According to a poll released last week by La Reforma newspaper, Obrador is well ahead with 48 percent of voter support. This is the leftist favorite’s third presidential run who says he’s "Bewitched, haunted" by the level of government corruption and is hoping to change that trend. He has been informally campaigning since last year, even though presidential candidates weren’t officially allowed to register and campaign since March 30.   

Thirty nine year old Anaya who is leading the three conservative parties - National Action Party (PAN), Party of the Democratic Revolution (PRD) and the Citizens Movement, already announced himself the "winner of the 2018 debate" last Thursday via Twitter even though he’s in a far away second with 26 of potential voter support, according to the same poll.

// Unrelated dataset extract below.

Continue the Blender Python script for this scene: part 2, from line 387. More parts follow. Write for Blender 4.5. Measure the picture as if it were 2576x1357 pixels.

Meade (PRI), who is trying to cast himself as the new face of his party that 59 percent of the population want out of office, ranks in 3rd place with 18 percent of popular support.

"For now, this is looking like a landslide, not a close race," Miguel Toro, political consultant fo the Woodrow Wilson Center Mexico Institute, tells the Dallas News.

The Zapatista National Liberation Army (EZLN), whose candidate, Maria de Jesus Patricio Martinez - known as Marichuy - didn’t make it to the debate stage, says supports Obrador who, it says will win, but won’t make it to the Mexican presidency.

Candidates are allowed to campaign until June 27, days before the population goes to the polls on July 1.